1
20歳の頃、私はカナダに1年間留学していた。その際ハメを外したいと思い、繁華街のバーに向かう。金曜日の夜ということもあり、バーは東京の満員電車並みに混雑していた。人ごみをかき分けながら歩いていると、現地の男性に手招きされる。「私に言ってるの?」とジェスチャーすると、彼は首を縦に振って頷いた。そこで彼の元に向かったけれど、彼は
「俺といれば大丈夫だよ」
と言って抱きしめる。周りの仲間たちが驚いていたので、彼は
「彼女を守ってるんだ」
と仲間に説明していた。
そこで良い雰囲気になり、彼から持ちかけられて連絡先も交換する。後に私から2回連絡したけれど、残念ながら2回とも返信はなかった。留学中はこの彼に片想いしていたものの、時を経て私は日本に帰らなければならなくなる。帰国したは良いものの大学もアルバイト先も女性しかいないので出会いがなく、軽い気持ちでマッチングアプリを始めた。

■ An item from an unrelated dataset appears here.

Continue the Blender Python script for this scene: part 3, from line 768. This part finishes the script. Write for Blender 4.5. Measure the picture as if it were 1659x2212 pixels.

まずはwithから始める。私は5歳上までの人と知り合いたかったのもあって、年齢層が若めのwithを選んだ。そこで25歳の会社員・Aさんとマッチングする。Aさんは実家で黒い柴犬を買っているそうで、愛犬がLINEのアイコンになっていた。実際に会うとぱっちりした二重の大きな目が印象的で背も高く(176cmくらいかと思う)、なぜアプリをしているのか不思議だったのだ。初デートでは四条河原町のカフェでパンケーキを食べ、2時間くらい滞在していたかと思う。それからAさんにカラオケに行かないかと誘われたけれど、私は知らない人と密室に行くのが不安だったので「仲良くなってからにしましょう」と断った。そのまま駅前でハイタッチして解散する。
2回目のデートでは夕方に合流し、四条河原町にある居酒屋のカップルシートで飲んだ。お酒が入っていたのもあり、恋愛の話をする。
「彼女ができたら行きたい場所は?」
私が訊くと、Aさんは
「ない」
と即答した。私という人間に興味がないのか、そもそも恋愛するつもりがないのかこの会話だけでは判別できない。今思えば「彼女がほしくてマッチングアプリしてるんじゃないの?」という感じだが、当時は若すぎてそれに気づくことができなかった。2人で1万2千円程度のお会計で、Aさんが1万円を出して私は残りを出す。3回目はAさんが行きたいと言っていた、マンガミュージアムに行こうという話になった。
3回目のデートで、マンガミュージアムに行く。烏丸御池駅で合流してそのまま現地に向かった。マンガミュージアムでは一言も会話することなく、お互いが無言で漫画に没頭する。私は内心、何の時間だろうかと思っていた。